▶ [Task goal] Go through the entries below and copy each line containing the word "writing".

3D scene scripts
^^^^^^^^
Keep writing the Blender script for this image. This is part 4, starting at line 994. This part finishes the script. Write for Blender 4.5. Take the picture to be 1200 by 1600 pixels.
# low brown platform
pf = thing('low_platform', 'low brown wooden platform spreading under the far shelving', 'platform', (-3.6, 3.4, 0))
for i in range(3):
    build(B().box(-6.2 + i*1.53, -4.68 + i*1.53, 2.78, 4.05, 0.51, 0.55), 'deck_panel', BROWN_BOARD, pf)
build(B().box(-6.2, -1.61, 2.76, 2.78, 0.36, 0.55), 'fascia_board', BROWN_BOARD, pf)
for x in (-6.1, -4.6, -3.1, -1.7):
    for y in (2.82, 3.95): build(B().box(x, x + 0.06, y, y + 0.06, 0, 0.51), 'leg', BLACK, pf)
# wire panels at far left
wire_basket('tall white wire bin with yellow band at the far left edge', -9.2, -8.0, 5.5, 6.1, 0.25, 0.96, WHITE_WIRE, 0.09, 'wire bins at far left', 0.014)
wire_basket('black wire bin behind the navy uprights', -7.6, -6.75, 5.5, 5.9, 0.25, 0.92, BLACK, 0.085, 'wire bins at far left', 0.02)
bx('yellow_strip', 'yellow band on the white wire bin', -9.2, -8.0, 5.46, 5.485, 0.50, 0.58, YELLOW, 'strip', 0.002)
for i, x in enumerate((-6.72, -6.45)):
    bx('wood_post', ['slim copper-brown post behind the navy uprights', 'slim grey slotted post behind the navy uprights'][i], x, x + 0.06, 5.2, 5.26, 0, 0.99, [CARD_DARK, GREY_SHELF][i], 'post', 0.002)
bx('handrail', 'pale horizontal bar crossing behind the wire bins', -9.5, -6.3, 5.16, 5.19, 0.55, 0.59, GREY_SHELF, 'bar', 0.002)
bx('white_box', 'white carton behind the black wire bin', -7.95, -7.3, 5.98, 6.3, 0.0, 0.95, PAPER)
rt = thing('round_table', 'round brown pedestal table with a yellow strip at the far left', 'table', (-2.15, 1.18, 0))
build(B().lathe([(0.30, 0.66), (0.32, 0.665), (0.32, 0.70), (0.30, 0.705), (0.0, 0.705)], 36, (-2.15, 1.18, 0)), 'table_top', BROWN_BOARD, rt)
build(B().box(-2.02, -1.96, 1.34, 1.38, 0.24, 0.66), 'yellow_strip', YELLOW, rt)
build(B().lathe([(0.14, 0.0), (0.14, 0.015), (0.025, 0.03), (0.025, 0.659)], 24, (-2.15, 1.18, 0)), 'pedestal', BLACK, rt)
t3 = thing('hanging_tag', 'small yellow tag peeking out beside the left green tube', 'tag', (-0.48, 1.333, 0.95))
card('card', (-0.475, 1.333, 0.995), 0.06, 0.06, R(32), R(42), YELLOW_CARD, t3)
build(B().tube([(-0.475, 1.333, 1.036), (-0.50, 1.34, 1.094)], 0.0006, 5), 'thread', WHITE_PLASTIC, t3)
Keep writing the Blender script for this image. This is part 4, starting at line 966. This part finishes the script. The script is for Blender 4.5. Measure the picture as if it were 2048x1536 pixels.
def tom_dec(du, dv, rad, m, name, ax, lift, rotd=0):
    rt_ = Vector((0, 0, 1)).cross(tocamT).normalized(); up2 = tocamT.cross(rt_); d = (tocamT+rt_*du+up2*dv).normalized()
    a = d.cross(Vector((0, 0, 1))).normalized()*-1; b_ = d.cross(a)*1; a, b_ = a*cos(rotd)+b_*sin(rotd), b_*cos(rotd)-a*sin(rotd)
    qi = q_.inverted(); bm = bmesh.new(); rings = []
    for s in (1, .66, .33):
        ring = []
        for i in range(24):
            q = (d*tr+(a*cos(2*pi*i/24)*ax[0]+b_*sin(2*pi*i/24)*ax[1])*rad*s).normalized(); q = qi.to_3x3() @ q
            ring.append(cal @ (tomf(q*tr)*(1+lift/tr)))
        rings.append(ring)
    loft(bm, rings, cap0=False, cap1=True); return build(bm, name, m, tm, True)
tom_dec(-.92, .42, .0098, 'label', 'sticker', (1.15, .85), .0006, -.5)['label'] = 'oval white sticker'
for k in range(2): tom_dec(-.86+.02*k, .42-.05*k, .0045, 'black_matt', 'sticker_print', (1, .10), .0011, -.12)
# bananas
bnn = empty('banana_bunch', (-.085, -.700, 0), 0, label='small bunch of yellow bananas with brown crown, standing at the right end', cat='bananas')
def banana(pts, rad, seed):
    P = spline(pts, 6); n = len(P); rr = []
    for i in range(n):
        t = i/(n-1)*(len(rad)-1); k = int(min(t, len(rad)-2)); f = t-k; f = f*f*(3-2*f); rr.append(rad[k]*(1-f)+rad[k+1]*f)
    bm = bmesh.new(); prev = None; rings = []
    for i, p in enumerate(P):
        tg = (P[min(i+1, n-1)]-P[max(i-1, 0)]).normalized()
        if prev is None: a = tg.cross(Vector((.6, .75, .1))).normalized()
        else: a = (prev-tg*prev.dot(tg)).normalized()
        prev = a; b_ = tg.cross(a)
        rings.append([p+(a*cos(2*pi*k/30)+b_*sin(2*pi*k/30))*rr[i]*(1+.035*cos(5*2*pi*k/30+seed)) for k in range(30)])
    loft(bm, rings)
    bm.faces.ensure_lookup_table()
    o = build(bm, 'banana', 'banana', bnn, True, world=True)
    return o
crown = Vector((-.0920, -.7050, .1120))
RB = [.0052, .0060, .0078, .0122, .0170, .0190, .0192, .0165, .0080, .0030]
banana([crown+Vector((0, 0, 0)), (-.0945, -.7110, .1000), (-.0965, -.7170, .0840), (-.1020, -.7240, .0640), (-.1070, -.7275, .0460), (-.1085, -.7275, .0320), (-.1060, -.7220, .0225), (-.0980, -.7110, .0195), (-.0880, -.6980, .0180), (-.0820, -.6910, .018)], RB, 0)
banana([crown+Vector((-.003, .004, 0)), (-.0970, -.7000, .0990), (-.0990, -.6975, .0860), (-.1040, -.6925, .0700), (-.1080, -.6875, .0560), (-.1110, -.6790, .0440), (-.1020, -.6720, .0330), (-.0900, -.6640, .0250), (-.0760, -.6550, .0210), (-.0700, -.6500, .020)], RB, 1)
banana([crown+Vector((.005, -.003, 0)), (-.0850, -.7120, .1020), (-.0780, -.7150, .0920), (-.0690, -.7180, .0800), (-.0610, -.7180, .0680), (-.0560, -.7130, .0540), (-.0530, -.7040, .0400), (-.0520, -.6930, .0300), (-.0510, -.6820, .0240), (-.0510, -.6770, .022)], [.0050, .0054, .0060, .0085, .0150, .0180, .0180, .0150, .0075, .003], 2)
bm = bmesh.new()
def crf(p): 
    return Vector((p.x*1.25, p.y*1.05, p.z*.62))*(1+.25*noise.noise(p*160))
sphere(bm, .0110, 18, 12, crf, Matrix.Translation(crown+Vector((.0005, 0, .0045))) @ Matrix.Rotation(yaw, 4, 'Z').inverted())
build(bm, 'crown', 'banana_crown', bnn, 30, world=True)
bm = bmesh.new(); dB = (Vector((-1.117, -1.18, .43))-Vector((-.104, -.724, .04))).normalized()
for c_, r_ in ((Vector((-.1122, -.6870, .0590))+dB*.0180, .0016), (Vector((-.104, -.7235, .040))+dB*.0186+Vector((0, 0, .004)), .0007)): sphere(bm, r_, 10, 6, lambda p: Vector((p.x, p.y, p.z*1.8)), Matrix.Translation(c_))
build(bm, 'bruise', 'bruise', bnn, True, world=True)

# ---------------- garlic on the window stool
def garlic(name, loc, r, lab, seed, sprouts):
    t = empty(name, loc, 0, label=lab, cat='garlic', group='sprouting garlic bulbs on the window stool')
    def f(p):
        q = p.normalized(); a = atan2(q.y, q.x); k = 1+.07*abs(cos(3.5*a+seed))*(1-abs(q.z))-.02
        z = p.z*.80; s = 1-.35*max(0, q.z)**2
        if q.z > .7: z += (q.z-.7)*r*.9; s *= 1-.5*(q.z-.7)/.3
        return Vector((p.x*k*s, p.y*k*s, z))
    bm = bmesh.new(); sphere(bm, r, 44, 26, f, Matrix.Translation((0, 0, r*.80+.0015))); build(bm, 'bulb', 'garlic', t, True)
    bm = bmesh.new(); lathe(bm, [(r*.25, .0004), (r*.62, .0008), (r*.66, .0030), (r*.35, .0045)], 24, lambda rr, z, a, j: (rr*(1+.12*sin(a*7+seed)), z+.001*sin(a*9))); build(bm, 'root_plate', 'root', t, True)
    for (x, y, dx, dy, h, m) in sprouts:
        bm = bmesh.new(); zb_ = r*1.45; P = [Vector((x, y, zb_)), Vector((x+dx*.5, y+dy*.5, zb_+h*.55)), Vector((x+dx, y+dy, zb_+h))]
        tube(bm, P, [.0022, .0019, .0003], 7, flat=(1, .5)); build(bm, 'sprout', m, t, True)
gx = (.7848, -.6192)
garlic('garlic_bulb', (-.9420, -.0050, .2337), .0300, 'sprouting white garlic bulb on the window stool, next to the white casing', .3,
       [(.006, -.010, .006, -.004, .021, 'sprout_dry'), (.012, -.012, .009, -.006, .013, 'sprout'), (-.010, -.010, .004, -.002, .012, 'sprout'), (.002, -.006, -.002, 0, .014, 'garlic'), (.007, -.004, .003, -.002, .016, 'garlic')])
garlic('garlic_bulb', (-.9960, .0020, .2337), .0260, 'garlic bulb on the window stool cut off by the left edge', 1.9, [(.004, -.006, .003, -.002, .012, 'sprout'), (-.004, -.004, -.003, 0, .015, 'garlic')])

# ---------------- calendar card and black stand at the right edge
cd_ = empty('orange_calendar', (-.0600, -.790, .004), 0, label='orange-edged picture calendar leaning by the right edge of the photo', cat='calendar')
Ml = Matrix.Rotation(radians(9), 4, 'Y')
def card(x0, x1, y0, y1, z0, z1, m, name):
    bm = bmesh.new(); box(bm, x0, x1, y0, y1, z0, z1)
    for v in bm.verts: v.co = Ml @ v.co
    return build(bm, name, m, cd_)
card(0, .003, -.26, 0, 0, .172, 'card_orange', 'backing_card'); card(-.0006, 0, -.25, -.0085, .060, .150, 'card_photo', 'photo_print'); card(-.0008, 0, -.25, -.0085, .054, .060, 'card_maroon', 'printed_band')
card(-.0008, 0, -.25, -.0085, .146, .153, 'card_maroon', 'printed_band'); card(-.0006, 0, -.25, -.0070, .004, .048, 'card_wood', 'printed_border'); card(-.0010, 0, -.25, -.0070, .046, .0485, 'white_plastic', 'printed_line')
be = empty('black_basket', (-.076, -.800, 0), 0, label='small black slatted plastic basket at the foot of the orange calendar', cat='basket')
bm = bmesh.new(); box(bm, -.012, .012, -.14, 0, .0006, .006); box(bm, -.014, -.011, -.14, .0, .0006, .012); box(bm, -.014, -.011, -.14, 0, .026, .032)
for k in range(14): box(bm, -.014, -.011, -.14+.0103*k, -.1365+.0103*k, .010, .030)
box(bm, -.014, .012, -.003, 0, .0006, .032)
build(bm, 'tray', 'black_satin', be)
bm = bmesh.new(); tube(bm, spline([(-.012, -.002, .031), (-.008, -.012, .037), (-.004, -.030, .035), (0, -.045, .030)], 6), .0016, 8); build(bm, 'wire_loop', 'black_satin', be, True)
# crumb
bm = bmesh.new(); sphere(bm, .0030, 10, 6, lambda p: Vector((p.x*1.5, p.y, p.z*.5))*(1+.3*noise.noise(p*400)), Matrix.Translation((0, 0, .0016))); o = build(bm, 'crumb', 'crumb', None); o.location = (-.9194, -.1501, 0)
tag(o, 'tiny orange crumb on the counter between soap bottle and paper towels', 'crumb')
^^^^^^^^
▶ [Response to this task]
Keep writing the Blender script for this image. This is part 4, starting at line 994. This part finishes the script. Write for Blender 4.5. Take the picture to be 1200 by 1600 pixels.
Keep writing the Blender script for this image. This is part 4, starting at line 966. This part finishes the script. The script is for Blender 4.5. Measure the picture as if it were 2048x1536 pixels.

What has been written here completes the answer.